故ジョン・レノンの長男ジュリアン・レノンが8日(日本時間9日)に父親ジョンの代表曲「イマジン」を初めて公の場で演奏した映像を、ユーチューブで公開した。ウクライナへの人道的支援を呼びかける募金運動「スタンド・アップ・フォー・ウクライナ」に共鳴したジュリアン自身が行動に動いたもの。

 無数のろうそくが灯される中、エクストリームのギタリスト、ヌーノ・ベッテンコートがギターを弾き、ジュリアンは真摯な表情で父親の名曲を切々と歌っている。1984年に「ヴァロッテ」でデビューしたジュリアンが「イマジン」を公の場で歌うのはキャリア上で初めて。歴史的かつあまりに感動的なパフォーマンスとなった。
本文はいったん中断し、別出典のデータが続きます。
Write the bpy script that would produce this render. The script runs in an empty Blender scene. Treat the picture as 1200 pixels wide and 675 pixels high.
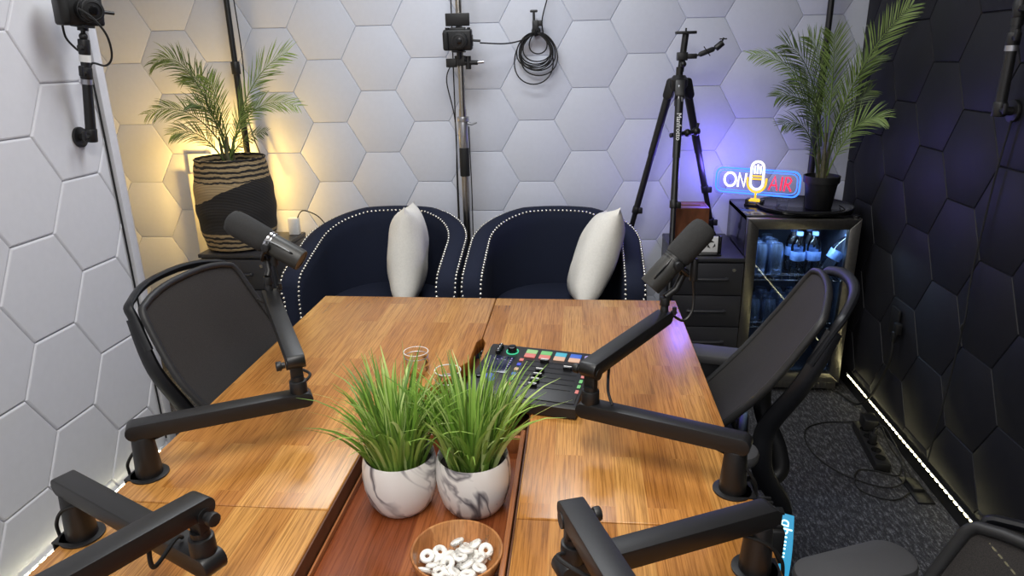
import bpy, bmesh, math, random
from mathutils import Vector, Matrix, Euler
random.seed(11)
S = bpy.context.scene
COL = S.collection
PI = math.pi
V = Vector

# ------------------------------------------------------------------ materials
def lin(r, g, b):
    f = lambda c: (c/255/12.92) if c/255 <= 0.04045 else ((c/255+0.055)/1.055)**2.4
    return (f(r), f(g), f(b), 1.0)

def newmat(name):
    m = bpy.data.materials.new(name); m.use_nodes = True
    nt = m.node_tree
    return m, nt, nt.nodes['Principled BSDF'], nt.nodes['Material Output']

def N(nt, typ, **kw):
    n = nt.nodes.new(typ)
    for k, v in kw.items():
        if k in n.inputs: n.inputs[k].default_value = v
        else: setattr(n, k, v)
    return n

def ramp(nt, fac, stops):
    r = nt.nodes.new('ShaderNodeValToRGB')
    e = r.color_ramp.elements
    while len(e) < len(stops): e.new(0.5)
    for i, (p, c) in enumerate(stops):
        e[i].position = p; e[i].color = c
    nt.links.new(fac, r.inputs['Fac'])
    return r.outputs['Color']

def objco(nt, scale=(1, 1, 1), rot=(0, 0, 0), loc=(0, 0, 0)):
    tc = nt.nodes.new('ShaderNodeTexCoord')
    mp = nt.nodes.new('ShaderNodeMapping')
    mp.inputs['Scale'].default_value = scale
    mp.inputs['Rotation'].default_value = rot
    mp.inputs['Location'].default_value = loc
    nt.links.new(tc.outputs['Object'], mp.inputs['Vector'])
    return mp.outputs['Vector']

def plain(name, col, rough=0.5, metal=0.0, noise=0.0, nscale=40.0, bump=0.0, spec=None, coat=0.0, sheen=0.0):
    m, nt, b, out = newmat(name)
    b.inputs['Base Color'].default_value = col
    b.inputs['Roughness'].default_value = rough
    b.inputs['Metallic'].default_value = metal
    if spec is not None: b.inputs['Specular IOR Level'].default_value = spec
    if coat: b.inputs['Coat Weight'].default_value = coat
    if sheen:
        b.inputs['Sheen Weight'].default_value = sheen
        b.inputs['Sheen Roughness'].default_value = 0.5
    co = objco(nt)
    n = N(nt, 'ShaderNodeTexNoise', Scale=nscale, Detail=3.0)
    nt.links.new(co, n.inputs['Vector'])
    k = noise if noise else 0.04
    c = ramp(nt, n.outputs['Fac'], [(0.3, tuple(x*(1-k) for x in col[:3])+(1,)), (0.7, tuple(min(1, x*(1+k)) for x in col[:3])+(1,))])
    nt.links.new(c, b.inputs['Base Color'])
    if bump:
        bp = N(nt, 'ShaderNodeBump', Strength=bump, Distance=0.002)
        nt.links.new(n.outputs['Fac'], bp.inputs['Height'])
        nt.links.new(bp.outputs['Normal'], b.inputs['Normal'])
    return m

def emis(name, col, strength):
    m, nt, b, out = newmat(name)
    b.inputs['Base Color'].default_value = (0.02, 0.02, 0.02, 1)
    b.inputs['Emission Color'].default_value = col
    b.inputs['Emission Strength'].default_value = strength
    return m

def glassmat(name, tint=(1, 1, 1, 1), refl=1.0, rough=0.02):
    # thin clear pane or bottle wall: see-through with a Fresnel reflection
    m, nt, b, out = newmat(name)
    nt.nodes.remove(b)
    tr = N(nt, 'ShaderNodeBsdfTransparent'); tr.inputs['Color'].default_value = tint
    gl = N(nt, 'ShaderNodeBsdfGlossy', Roughness=rough)
    fr = N(nt, 'ShaderNodeFresnel', IOR=1.45)
    mu = N(nt, 'ShaderNodeMath', operation='MULTIPLY'); mu.inputs[1].default_value = refl
    mx = N(nt, 'ShaderNodeMixShader')
    L = nt.links.new
    L(fr.outputs[0], mu.inputs[0]); L(mu.outputs[0], mx.inputs[0]); L(tr.outputs[0], mx.inputs[1]); L(gl.outputs[0], mx.inputs[2])
    L(mx.outputs[0], out.inputs['Surface'])
    return m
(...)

 ジュリアンは自身のツイッターで4回に分けて切々とメッセージを寄せている。

「ウクライナの戦争は想像を絶する悲劇です。人間として、そしてアーチストとして、私は自分ができる最も効果のあるな方法で対応しようと感じました。だから私は今日、初めて父の歌『イマジン』を公で演奏しました」

「なぜ今なのか。私は『イマジン』を歌うのは世界の終わりが訪れる時だけだと言ってきました。
しかし、父の歌詞は現在、世界の平和を願う私たちの気持ちを反映している。この曲の中で、私たちは愛と連帯感が現実となる空間へ、ほんの一瞬だけでも連れて行かれるのです。この曲は、私たち誰もが願っているトンネルの先の光を映し出しています…」

「現在も続く残虐な暴力の結果、何百万もの罪のない家族が、住み慣れた家を離れ、別の場所に保護を求める状況が余儀なく続いています。私は世界の指導者たちと『イマジン』に込められた思いを信じるすべての人に対し、あらゆる場所の難民のために立ち上がるよう呼びかけたい。心からの共鳴と寄付をお願いします」

 ジュリアンは今年後半に約11年ぶりとなるアルバム「ジュード」を発表予定。同作品のタイトルは、ザ・ビートルズ時代のポール・マッカートニーが、1968年に当時両親の別居に悩んでいた5歳のジュリアンをなぐさめるために作ったとされる名曲「ヘイ・ジュード」へのオマージュとなっている。しかしその前に、世界平和のため亡き父の名曲を初めて公の場で歌ったジュリアン。パフォーマンス映像には本来は寡黙なはずのジュリアンの決意と、平和への祈りと願いが満ちている。